- What you should do -
Print exactly those lines that run from the beginning of the data to the line bearing "scene.camera = cam", inclusive.

═════ Provided records

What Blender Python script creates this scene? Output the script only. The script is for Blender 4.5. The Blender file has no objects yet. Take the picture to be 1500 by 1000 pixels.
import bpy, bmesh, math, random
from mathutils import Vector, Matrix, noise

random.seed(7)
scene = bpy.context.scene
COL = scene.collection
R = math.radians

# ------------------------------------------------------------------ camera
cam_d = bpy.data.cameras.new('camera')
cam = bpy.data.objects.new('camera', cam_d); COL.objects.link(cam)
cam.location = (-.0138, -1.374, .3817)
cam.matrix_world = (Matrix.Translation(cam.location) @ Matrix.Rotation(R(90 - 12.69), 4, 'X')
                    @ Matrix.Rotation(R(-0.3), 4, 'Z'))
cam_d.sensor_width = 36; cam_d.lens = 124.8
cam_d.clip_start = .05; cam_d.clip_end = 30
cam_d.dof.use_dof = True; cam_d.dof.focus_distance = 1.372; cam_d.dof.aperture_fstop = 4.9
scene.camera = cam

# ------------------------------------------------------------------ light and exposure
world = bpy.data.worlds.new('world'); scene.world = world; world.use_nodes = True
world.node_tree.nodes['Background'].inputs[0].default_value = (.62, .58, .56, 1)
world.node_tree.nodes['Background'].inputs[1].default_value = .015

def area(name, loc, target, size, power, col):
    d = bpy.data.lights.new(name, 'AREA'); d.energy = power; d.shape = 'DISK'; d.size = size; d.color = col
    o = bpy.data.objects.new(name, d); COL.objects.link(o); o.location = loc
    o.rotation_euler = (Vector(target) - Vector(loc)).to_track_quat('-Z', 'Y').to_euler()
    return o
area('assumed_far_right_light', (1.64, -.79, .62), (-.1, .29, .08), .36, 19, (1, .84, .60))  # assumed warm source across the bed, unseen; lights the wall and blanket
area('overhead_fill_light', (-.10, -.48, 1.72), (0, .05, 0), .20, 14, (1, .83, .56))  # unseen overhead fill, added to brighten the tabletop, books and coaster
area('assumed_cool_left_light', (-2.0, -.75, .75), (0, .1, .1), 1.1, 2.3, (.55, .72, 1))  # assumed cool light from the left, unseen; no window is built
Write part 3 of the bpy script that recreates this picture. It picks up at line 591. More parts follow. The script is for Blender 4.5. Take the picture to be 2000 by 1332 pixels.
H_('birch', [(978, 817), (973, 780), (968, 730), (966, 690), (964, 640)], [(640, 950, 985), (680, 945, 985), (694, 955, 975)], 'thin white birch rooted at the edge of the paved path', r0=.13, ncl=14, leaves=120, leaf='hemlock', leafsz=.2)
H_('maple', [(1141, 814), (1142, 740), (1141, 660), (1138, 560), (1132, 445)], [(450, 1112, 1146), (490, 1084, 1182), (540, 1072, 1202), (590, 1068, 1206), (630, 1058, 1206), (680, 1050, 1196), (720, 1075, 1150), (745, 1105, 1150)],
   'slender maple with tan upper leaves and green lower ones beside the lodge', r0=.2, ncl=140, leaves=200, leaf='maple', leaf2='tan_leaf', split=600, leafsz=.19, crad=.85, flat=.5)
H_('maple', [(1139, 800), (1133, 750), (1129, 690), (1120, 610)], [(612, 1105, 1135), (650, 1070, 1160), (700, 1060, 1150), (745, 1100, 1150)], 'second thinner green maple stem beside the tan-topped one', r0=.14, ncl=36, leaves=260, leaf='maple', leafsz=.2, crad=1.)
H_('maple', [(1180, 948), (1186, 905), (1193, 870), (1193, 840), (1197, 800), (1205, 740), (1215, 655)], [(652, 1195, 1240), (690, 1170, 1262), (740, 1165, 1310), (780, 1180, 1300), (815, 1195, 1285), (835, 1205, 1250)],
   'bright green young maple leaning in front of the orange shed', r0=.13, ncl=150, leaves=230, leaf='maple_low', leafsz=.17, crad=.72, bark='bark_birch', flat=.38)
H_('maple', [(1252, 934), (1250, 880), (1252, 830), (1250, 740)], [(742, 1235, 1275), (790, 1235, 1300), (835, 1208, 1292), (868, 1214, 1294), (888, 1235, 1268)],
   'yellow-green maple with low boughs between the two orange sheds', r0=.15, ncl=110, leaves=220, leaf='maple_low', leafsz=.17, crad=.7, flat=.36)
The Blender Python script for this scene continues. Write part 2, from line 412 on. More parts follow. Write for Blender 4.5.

══════════

- Expected answer -
What Blender Python script creates this scene? Output the script only. The script is for Blender 4.5. The Blender file has no objects yet. Take the picture to be 1500 by 1000 pixels.
import bpy, bmesh, math, random
from mathutils import Vector, Matrix, noise

random.seed(7)
scene = bpy.context.scene
COL = scene.collection
R = math.radians

# ------------------------------------------------------------------ camera
cam_d = bpy.data.cameras.new('camera')
cam = bpy.data.objects.new('camera', cam_d); COL.objects.link(cam)
cam.location = (-.0138, -1.374, .3817)
cam.matrix_world = (Matrix.Translation(cam.location) @ Matrix.Rotation(R(90 - 12.69), 4, 'X')
                    @ Matrix.Rotation(R(-0.3), 4, 'Z'))
cam_d.sensor_width = 36; cam_d.lens = 124.8
cam_d.clip_start = .05; cam_d.clip_end = 30
cam_d.dof.use_dof = True; cam_d.dof.focus_distance = 1.372; cam_d.dof.aperture_fstop = 4.9
scene.camera = cam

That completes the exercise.